* [REQUEST]:
All of the material below is to be retyped exactly.
☆ ☆ ☆ ☆
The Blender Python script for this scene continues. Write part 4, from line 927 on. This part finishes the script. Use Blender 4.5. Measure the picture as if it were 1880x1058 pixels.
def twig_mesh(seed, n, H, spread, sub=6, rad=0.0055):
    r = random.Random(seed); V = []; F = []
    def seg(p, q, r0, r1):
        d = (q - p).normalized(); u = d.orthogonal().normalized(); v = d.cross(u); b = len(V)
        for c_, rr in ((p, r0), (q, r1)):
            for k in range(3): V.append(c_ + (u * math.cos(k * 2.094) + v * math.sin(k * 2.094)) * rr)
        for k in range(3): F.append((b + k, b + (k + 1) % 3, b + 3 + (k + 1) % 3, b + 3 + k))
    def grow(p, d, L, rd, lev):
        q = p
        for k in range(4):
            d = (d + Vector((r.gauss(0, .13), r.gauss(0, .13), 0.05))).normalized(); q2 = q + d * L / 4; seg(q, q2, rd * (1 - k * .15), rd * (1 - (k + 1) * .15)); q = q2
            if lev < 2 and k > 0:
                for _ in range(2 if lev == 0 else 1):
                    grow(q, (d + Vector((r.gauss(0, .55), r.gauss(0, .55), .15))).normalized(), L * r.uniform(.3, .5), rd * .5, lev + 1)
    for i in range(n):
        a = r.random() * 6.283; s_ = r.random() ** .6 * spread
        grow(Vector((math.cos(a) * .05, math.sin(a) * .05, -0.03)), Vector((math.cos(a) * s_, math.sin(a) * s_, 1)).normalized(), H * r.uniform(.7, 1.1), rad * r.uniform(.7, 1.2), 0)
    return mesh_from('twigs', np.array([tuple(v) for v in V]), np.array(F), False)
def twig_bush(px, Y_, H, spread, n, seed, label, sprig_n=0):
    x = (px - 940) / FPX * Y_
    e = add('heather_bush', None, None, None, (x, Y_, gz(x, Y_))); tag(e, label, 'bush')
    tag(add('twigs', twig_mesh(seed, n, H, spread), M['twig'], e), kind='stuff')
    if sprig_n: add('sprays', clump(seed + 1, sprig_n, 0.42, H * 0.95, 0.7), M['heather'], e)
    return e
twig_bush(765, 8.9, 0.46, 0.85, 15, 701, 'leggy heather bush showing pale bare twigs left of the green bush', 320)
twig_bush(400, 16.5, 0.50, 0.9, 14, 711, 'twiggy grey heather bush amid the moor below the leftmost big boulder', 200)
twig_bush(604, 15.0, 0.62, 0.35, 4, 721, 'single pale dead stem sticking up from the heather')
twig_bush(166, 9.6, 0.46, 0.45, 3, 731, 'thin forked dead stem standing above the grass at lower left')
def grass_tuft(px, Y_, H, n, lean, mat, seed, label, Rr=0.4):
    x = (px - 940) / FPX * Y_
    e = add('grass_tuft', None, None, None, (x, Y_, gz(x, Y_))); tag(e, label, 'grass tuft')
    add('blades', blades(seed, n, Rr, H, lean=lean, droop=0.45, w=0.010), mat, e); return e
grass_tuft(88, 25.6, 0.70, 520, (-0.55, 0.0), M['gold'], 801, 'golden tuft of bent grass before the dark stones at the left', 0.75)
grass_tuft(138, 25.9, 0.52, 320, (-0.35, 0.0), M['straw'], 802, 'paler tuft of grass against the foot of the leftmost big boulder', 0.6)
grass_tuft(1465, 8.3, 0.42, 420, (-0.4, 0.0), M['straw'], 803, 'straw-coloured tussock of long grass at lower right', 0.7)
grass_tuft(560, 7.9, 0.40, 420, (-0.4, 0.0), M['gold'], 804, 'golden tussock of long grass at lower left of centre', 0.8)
☆ ☆ ☆ ☆
* [RESULT BELOW]:
The Blender Python script for this scene continues. Write part 4, from line 927 on. This part finishes the script. Use Blender 4.5. Measure the picture as if it were 1880x1058 pixels.
def twig_mesh(seed, n, H, spread, sub=6, rad=0.0055):
    r = random.Random(seed); V = []; F = []
    def seg(p, q, r0, r1):
        d = (q - p).normalized(); u = d.orthogonal().normalized(); v = d.cross(u); b = len(V)
        for c_, rr in ((p, r0), (q, r1)):
            for k in range(3): V.append(c_ + (u * math.cos(k * 2.094) + v * math.sin(k * 2.094)) * rr)
        for k in range(3): F.append((b + k, b + (k + 1) % 3, b + 3 + (k + 1) % 3, b + 3 + k))
    def grow(p, d, L, rd, lev):
        q = p
        for k in range(4):
            d = (d + Vector((r.gauss(0, .13), r.gauss(0, .13), 0.05))).normalized(); q2 = q + d * L / 4; seg(q, q2, rd * (1 - k * .15), rd * (1 - (k + 1) * .15)); q = q2
            if lev < 2 and k > 0:
                for _ in range(2 if lev == 0 else 1):
                    grow(q, (d + Vector((r.gauss(0, .55), r.gauss(0, .55), .15))).normalized(), L * r.uniform(.3, .5), rd * .5, lev + 1)
    for i in range(n):
        a = r.random() * 6.283; s_ = r.random() ** .6 * spread
        grow(Vector((math.cos(a) * .05, math.sin(a) * .05, -0.03)), Vector((math.cos(a) * s_, math.sin(a) * s_, 1)).normalized(), H * r.uniform(.7, 1.1), rad * r.uniform(.7, 1.2), 0)
    return mesh_from('twigs', np.array([tuple(v) for v in V]), np.array(F), False)
def twig_bush(px, Y_, H, spread, n, seed, label, sprig_n=0):
    x = (px - 940) / FPX * Y_
    e = add('heather_bush', None, None, None, (x, Y_, gz(x, Y_))); tag(e, label, 'bush')
    tag(add('twigs', twig_mesh(seed, n, H, spread), M['twig'], e), kind='stuff')
    if sprig_n: add('sprays', clump(seed + 1, sprig_n, 0.42, H * 0.95, 0.7), M['heather'], e)
    return e
twig_bush(765, 8.9, 0.46, 0.85, 15, 701, 'leggy heather bush showing pale bare twigs left of the green bush', 320)
twig_bush(400, 16.5, 0.50, 0.9, 14, 711, 'twiggy grey heather bush amid the moor below the leftmost big boulder', 200)
twig_bush(604, 15.0, 0.62, 0.35, 4, 721, 'single pale dead stem sticking up from the heather')
twig_bush(166, 9.6, 0.46, 0.45, 3, 731, 'thin forked dead stem standing above the grass at lower left')
def grass_tuft(px, Y_, H, n, lean, mat, seed, label, Rr=0.4):
    x = (px - 940) / FPX * Y_
    e = add('grass_tuft', None, None, None, (x, Y_, gz(x, Y_))); tag(e, label, 'grass tuft')
    add('blades', blades(seed, n, Rr, H, lean=lean, droop=0.45, w=0.010), mat, e); return e
grass_tuft(88, 25.6, 0.70, 520, (-0.55, 0.0), M['gold'], 801, 'golden tuft of bent grass before the dark stones at the left', 0.75)
grass_tuft(138, 25.9, 0.52, 320, (-0.35, 0.0), M['straw'], 802, 'paler tuft of grass against the foot of the leftmost big boulder', 0.6)
grass_tuft(1465, 8.3, 0.42, 420, (-0.4, 0.0), M['straw'], 803, 'straw-coloured tussock of long grass at lower right', 0.7)
grass_tuft(560, 7.9, 0.40, 420, (-0.4, 0.0), M['gold'], 804, 'golden tussock of long grass at lower left of centre', 0.8)